You can choose $24$ balls for the $1$st box in $\binom{96}{24}$, for the $2$nd box in $\binom{72}{24}$, for the $3$rd box in $\binom{48}{24}$, for the $4$-th box in $\binom{24}{24}=1$ way. If we have to put $24$ red balls in one box we can choose the box to contain them in $4$ ways and fill up the remaining boxes in $\binom{72}{24}\binom{48}{24}\binom{24}{24}$ ways. So the required probability is $$ {4\binom{72}{24}\binom{48}{24}\binom{24}{24}\over\binom{96}{24}\binom{72}{24}\binom{48}{24}\binom{24}{24}}={4\over\binom{96}{24}} $$ like the post of true blue anil says.
The value is the same of the methods by true blue anil and Jack's wasted life but I feel this method easier to understand:
First of let's recognise that placing 24 red balls in 4 buckets is (in this case) the same that placing 24 red balls and 72 white balls in 4 buckets. So I'm evaluating this probability.
We have 4 bucket of capacity 24, so 96 places to place our red balls into.
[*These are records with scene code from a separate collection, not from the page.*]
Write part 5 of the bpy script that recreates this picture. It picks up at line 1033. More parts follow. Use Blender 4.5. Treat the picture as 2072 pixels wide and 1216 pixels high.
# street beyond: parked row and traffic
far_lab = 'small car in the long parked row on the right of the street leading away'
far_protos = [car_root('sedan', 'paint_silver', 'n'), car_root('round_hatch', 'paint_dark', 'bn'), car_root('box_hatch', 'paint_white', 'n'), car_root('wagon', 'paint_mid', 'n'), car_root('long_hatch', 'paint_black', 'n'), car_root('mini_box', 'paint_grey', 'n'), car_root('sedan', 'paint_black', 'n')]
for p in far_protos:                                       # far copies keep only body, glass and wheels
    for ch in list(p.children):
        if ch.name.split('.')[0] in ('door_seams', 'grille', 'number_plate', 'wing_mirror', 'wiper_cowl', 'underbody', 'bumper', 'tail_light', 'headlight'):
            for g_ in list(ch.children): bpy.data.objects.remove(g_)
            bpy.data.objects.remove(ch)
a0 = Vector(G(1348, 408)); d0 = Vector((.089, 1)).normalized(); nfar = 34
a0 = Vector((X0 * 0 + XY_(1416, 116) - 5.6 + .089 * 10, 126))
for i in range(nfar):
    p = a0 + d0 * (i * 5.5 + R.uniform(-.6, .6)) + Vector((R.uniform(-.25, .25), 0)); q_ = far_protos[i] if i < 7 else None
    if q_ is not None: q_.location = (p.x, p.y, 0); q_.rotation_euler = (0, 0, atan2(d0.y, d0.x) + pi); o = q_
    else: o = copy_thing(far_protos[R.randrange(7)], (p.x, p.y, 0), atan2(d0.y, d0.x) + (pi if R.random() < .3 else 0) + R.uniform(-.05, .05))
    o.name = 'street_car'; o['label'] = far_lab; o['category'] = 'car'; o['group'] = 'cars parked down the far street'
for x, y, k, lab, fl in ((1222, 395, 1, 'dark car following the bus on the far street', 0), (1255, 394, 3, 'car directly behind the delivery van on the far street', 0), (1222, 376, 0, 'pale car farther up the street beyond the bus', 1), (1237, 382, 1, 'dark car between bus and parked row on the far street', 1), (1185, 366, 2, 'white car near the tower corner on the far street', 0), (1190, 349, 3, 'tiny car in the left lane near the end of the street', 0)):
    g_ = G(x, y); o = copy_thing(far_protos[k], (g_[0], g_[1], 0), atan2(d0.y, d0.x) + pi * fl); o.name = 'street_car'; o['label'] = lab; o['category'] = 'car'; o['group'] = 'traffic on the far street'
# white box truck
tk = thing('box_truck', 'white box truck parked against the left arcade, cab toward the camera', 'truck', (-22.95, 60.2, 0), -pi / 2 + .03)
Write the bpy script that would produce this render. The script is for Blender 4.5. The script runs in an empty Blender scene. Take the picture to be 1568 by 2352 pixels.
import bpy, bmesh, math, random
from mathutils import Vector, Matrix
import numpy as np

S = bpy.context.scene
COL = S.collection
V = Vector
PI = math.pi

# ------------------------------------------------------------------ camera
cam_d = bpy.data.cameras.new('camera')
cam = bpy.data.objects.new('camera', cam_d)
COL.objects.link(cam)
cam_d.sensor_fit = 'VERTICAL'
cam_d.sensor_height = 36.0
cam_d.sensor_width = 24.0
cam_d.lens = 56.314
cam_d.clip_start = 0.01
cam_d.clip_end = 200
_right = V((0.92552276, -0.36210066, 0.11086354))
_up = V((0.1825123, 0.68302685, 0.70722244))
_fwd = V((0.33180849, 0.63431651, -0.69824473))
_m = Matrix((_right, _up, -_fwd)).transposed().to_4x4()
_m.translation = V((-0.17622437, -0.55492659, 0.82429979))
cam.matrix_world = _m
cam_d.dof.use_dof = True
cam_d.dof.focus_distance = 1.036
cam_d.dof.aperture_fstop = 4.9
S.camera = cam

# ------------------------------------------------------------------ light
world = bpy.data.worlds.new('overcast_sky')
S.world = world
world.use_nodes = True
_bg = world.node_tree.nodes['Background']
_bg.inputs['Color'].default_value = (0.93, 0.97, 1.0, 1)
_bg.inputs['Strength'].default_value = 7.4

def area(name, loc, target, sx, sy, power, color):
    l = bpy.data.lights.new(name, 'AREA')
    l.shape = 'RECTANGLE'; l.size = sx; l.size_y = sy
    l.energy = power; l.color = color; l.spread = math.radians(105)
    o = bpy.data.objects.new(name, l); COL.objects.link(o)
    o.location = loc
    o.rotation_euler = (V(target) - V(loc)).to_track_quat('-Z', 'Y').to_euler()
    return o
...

The first ball can be placed everywhere so its probability is 1 (or 96/96 if you prefer). The second ball, given the position of the first, has only 23 favorable places out of the 95 remaining. The third 22 out of 94 and so on.
So the final probability is: $$ \frac{23}{95}\times\frac{22}{94}\times\frac{21}{93}\times\cdots\frac{1}{73}=\frac{1}{\binom{95}{23}} $$
As $96/24=4$: $$ \frac{1}{\binom{95}{23}}=\frac{4}{\binom{95}{23}\frac{96}{24}}=\frac{4}{\binom{96}{24}} $$ Same value, different ways to reach it.